Sergio Camalich

Back

Why do I press publish?

I say I want to write for an audience, but then I don’t do it –– the type of sign I’ve learned to interpret as “I don’t really wanna do it”, for if I did, I’d have done it already.

Writing for myself, in these journal, feels enough. That’s when i realize that my struggle is personal.

I don’t want to talk about marketing, or the way you can make an online business with no budget –– the kind of topics I was chasing last year. Though I’m able to follow such threads for a while, they quickly begin to feel stale. Even fake.

Most of what I want to write about naturally is the day to day topics that envelop my mind. The ups and downs of Life –– what I’ve been writing about since my early years.

Maybe that’s why a journal feels like the perfect medium for such personal musings. Are they worth sharing? There’s only one way to know, and perhaps I’ll never will, but that might be the wrong question to be asking in the first place.

I’ve become so used to sharing openly in the past, throughout the different eras of my life, that I’ve also become dubious of the motives for doing it. Not that sharing one’s inner world is bad, but the mechanisms that have been placed in line to exploit such natural human inclinations.

After all, some of the most rewarding interactions and conversations I’ve ever had have spawned from someone’s reaction to whatever I wrote.

There’s so much emphasis placed on providing “value” to your audience whenever you publish something –– a kind of kool-aid I, myself, have drank –– that I seem to have forgotten that value can be as simple as showing something beautiful, or making someone feel seen.

Not everything has to be a 12-step framework, or a how-to listicle. It can be as mundane as “I feel this way, and you might feel so too”.

If blogs are dead, it isn’t merely because Google or AI or whatever other boogeyman we blame this upon. Blogs were dead the moment we began chasing metrics rather than the pure pleasure of simply pressing the “publish” button.

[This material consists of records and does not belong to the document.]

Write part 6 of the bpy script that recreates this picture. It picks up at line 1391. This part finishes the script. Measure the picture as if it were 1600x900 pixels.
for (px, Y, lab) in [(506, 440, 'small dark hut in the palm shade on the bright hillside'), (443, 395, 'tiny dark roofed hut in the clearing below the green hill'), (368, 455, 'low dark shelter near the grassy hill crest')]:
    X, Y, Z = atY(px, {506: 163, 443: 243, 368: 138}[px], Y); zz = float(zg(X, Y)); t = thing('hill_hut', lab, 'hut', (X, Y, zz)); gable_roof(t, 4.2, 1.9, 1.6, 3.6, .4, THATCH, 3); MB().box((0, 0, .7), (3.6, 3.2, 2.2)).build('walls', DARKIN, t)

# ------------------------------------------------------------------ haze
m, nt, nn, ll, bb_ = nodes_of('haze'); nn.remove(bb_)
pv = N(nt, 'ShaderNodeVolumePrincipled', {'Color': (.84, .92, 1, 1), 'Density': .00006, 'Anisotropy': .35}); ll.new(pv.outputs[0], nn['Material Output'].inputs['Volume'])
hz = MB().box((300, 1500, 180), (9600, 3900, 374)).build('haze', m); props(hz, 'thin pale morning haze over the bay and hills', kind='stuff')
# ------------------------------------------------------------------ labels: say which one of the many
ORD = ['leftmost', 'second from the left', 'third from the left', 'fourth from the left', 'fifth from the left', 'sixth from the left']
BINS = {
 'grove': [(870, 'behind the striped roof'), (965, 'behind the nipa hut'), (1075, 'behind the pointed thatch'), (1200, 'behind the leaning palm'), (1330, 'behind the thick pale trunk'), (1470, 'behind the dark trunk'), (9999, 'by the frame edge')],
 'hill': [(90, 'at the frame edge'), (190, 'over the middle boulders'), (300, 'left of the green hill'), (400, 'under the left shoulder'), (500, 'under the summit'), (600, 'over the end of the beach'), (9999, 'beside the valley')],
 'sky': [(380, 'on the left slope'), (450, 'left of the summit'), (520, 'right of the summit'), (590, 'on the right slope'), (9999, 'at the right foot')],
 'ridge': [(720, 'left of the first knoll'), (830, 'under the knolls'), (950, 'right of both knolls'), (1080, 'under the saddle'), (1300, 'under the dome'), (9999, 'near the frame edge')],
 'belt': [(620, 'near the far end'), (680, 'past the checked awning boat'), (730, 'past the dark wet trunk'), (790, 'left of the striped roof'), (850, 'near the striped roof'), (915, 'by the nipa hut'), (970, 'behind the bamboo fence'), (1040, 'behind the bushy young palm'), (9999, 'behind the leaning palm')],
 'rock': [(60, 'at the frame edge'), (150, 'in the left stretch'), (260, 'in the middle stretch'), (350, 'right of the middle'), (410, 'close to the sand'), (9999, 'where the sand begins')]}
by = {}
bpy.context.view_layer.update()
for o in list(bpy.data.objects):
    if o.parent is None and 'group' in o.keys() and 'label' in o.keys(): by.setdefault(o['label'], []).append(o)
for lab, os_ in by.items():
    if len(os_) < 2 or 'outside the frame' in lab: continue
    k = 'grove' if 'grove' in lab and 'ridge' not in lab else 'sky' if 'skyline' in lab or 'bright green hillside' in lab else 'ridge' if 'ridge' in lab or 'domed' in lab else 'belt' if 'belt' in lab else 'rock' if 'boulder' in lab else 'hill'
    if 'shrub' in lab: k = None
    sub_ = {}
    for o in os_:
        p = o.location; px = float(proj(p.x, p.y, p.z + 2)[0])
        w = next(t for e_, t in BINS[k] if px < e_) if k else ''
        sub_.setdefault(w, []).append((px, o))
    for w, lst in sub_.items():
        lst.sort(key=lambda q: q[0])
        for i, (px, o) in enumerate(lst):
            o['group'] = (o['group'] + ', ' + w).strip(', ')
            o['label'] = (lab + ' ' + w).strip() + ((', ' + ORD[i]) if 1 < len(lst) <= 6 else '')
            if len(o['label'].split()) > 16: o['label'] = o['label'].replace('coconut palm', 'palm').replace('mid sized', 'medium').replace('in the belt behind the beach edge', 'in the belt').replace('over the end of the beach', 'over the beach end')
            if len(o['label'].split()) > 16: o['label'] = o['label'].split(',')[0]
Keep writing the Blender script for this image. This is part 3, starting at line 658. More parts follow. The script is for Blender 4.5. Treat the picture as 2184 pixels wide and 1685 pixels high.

As the Internet matured, so we matured with it, and what was one a place for discovery and self-expression turned into a boring source of corporate slop.

I’m trying hard not to sound like an old man yelling at the clouds. If anything, I’m trying to find out where did I go wrong on this, figure out how did it happen, in the hope of finding that original source that once led me.

Maybe I’ve become jaded with time. Maybe now I know too much. Being part of the same industry I complain about is nothing short of weird.

Then again, I might not be the only one, and me sharing about this –– the way I feel –– might spark a little light in someone, somewhere.

That’s valuable.

And so, I press publish, and my words traverse the world wide web, are picked by bots and crawlers and your computer’s cache, until they finally settle inside your head.

Tell me, Dear Reader, how do you feel today?